European business groups blast UK and EU for lack of progress on Brexit services deal
A top European business group yesterday lambasted Brexit negotiators from the EU and the UK for their failure to make concrete progress towards a deal for services.
The European Services Forum (ESF), which represents firms across Europe and the UK, wrote to chief negotiators Michel Barnier and David Davis to urge them to “take all necessary actions to minimise business disruption”.
Pascal Kerneis, ESF managing director, said European businesses have grown increasingly anxious as political negotiations over the future trade relationship have failed to deliver an agreement.
“Up to now Brexit was not a major concern” for European firms, he told City A.M. “Now we are starting to feel nervous because of these uncertainties.”
The services sector, including the City’s financial services and professional services such as law and accountancy, dominates the UK economy, accounting for four-fifths of annual output. The UK is currently the largest services exporter in the EU, while 11 of the UK’s top 20 services suppliers are in the EU.
Miles Celic, chief executive of TheCityUK, an ESF member, said that services trade has been neglected in the talks, which have focused mainly on goods. “This must change,” he said. “It is clear that any Brexit deal must cover both goods and services, or it will leave both the UK and the EU worse off, putting jobs and growth at risk across the continent.”

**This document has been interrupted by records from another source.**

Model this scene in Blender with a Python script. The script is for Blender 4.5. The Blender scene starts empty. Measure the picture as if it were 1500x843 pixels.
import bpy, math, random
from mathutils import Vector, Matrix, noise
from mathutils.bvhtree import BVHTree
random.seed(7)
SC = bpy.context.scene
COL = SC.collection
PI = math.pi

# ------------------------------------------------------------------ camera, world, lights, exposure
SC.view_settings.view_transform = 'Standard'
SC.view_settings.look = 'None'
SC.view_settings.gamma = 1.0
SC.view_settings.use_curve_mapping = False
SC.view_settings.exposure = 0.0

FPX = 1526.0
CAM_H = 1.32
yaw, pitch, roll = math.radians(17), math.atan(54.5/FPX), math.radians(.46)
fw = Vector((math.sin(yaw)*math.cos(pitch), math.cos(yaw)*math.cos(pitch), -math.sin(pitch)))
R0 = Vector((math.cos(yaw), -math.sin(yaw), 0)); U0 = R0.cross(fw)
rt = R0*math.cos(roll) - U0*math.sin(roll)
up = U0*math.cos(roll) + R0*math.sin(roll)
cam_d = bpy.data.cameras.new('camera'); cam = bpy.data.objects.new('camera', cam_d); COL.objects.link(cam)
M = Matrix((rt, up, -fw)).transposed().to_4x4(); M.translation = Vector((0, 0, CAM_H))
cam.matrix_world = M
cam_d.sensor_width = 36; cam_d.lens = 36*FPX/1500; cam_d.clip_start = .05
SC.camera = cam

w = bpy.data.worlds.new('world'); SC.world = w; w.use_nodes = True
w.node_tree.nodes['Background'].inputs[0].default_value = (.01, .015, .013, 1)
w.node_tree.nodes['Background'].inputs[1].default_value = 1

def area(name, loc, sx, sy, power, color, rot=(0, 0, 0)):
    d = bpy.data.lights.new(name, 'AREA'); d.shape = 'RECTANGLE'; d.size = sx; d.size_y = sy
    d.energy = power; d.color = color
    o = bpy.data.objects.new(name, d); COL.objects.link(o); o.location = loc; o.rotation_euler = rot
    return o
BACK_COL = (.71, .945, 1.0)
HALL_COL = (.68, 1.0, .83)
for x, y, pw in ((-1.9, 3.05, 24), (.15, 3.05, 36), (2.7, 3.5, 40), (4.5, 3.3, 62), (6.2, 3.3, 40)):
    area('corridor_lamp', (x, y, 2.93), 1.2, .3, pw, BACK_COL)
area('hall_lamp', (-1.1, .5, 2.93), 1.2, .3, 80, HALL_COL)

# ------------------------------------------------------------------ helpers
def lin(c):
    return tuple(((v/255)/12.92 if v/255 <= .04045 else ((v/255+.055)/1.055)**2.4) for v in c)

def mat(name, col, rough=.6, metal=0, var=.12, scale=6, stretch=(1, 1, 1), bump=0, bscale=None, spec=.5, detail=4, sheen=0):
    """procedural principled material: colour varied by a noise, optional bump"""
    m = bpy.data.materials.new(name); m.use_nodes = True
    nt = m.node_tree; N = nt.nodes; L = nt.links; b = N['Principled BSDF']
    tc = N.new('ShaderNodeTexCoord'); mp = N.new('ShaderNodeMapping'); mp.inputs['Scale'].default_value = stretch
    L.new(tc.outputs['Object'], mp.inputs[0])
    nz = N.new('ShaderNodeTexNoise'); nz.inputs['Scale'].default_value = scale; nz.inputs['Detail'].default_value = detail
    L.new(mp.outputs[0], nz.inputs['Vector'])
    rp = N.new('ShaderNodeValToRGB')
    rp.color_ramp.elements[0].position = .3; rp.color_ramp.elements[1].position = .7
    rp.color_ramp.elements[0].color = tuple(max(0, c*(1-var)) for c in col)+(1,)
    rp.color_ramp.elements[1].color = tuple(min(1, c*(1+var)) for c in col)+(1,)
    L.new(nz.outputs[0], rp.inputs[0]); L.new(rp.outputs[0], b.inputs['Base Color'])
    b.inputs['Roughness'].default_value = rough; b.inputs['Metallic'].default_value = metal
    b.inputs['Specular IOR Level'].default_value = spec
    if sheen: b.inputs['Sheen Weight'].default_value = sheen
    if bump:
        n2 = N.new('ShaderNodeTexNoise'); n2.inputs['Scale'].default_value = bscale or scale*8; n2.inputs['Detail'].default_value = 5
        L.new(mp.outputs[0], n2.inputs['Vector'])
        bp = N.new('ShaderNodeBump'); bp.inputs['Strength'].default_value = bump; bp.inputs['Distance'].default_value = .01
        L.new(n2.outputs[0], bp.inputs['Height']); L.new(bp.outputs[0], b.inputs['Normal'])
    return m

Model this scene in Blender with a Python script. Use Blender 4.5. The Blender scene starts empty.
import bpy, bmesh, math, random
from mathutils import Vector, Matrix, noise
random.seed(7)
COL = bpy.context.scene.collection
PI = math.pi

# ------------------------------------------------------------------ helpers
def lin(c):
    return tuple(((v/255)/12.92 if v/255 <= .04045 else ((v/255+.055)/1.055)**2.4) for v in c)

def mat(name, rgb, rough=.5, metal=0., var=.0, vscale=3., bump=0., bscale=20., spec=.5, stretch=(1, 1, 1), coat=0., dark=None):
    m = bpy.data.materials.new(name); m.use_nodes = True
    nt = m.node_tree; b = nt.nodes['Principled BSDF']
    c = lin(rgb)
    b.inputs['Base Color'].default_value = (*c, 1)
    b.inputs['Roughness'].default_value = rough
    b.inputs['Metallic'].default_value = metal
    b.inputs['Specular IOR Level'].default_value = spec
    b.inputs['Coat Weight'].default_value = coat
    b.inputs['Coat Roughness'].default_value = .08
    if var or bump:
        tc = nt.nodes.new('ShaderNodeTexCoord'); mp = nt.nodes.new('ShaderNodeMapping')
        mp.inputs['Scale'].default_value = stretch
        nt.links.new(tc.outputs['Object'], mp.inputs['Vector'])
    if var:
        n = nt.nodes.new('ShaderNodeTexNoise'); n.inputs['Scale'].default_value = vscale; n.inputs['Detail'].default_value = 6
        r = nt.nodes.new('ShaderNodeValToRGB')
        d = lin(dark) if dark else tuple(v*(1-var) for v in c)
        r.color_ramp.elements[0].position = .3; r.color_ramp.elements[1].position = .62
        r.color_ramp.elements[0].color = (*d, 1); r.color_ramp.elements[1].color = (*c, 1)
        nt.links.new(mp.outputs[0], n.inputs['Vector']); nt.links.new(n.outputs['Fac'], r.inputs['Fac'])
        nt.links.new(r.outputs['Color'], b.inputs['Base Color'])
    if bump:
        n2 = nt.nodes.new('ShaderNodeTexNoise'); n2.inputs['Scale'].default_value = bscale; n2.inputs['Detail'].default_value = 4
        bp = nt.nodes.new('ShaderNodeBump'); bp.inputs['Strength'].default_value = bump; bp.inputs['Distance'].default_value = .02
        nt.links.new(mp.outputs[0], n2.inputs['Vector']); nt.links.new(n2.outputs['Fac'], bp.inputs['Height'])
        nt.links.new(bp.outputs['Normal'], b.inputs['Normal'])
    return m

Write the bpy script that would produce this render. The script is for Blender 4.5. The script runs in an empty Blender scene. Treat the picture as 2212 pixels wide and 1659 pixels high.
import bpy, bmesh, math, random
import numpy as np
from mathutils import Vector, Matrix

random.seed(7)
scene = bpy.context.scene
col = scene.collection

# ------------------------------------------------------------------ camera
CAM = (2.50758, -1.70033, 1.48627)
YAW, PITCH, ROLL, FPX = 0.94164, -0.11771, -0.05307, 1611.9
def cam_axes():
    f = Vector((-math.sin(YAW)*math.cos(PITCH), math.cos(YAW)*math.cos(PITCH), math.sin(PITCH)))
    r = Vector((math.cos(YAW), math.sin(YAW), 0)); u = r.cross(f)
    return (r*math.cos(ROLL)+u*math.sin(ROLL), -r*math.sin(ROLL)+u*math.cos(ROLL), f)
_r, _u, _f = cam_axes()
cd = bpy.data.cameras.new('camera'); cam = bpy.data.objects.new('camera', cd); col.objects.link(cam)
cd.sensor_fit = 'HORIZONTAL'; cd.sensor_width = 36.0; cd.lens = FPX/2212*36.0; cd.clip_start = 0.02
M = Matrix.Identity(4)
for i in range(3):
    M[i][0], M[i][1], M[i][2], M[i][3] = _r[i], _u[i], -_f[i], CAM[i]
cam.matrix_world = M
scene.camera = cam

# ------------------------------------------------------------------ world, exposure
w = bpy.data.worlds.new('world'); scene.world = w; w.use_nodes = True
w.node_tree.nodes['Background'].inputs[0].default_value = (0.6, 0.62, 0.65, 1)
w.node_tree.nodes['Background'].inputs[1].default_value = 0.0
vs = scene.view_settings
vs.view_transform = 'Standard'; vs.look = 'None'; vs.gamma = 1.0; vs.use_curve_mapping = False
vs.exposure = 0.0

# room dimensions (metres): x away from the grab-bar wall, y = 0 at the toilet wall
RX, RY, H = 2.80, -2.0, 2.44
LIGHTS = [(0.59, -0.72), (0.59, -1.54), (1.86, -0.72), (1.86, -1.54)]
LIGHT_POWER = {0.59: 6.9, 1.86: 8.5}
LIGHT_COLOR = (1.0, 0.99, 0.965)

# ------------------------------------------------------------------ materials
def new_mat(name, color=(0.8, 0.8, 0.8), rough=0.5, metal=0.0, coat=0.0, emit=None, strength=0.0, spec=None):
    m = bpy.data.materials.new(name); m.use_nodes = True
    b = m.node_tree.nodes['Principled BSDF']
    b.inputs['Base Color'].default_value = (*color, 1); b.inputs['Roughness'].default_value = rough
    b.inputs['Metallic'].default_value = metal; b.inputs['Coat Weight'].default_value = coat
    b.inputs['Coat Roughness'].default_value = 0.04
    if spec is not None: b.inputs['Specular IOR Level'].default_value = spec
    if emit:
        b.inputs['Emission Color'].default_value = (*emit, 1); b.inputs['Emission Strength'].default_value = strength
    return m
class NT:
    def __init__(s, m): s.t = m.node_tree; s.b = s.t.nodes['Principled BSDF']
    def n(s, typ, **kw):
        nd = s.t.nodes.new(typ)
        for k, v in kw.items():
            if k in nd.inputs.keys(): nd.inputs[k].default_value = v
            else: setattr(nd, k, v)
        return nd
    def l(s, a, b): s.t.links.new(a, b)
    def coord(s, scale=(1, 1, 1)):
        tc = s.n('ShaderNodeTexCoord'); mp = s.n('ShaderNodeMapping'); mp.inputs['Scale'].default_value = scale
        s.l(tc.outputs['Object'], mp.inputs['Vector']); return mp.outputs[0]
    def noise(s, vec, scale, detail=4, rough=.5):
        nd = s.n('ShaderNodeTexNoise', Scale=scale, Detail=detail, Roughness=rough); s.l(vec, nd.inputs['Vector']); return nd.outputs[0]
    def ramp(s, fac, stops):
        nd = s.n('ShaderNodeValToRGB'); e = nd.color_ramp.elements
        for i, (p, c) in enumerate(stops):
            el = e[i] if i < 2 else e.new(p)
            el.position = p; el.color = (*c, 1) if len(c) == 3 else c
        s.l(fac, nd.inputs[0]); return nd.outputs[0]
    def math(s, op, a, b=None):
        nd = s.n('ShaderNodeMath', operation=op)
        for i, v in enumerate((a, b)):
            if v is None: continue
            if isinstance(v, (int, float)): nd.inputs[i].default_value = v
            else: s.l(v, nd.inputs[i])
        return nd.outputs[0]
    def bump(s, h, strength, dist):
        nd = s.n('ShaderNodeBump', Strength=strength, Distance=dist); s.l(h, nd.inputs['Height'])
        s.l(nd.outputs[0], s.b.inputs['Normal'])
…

The ESF will be joined today by business groups and unions from across the EU, including the Confederation of British Industry and European umbrella organisation Business Europe, in calling for faster progress ahead of this week’s meeting of EU leaders.
The groups will call on both sides “to inject pace and urgency in the negotiations” and to make “measurable progress, in particular a backstop arrangement to avoid a hard border in Ireland”.
Rebecca Long Bailey, Labour's shadow business secretary, said: “Time is running out. Businesses, consumers and workers need certainty, not endless chaos, egos and melodrama. The government must put an end to the deadlock which is paralysing our country and our economy.”
Businesses have voiced increasing frustration in recent months as the deadline for Brexit on 29 March 2019 has edged closer with no agreement on how trade will function. The ESF noted it is “concerned” that the 21-month transition period is “unlikely to be sufficient” to reach a full trade deal.
Kerneis said: “We were trusting the politicians to take some decisions, but now we see there is still uncertainty.”
He said firms wish to preserve the most open access possible, and added that plans for mutual regulatory recognition in the financial services sector are “realistic, provided the UK gives something in exchange”.
The ESF also highlighted firms’ desire for an agreement on the recognition of professional qualifications and the need to ensure that contracts are still legally binding once the UK leaves the EU.
Contract continuity could be “tackled easily in one sentence in the trade agreement”, Kerneis said.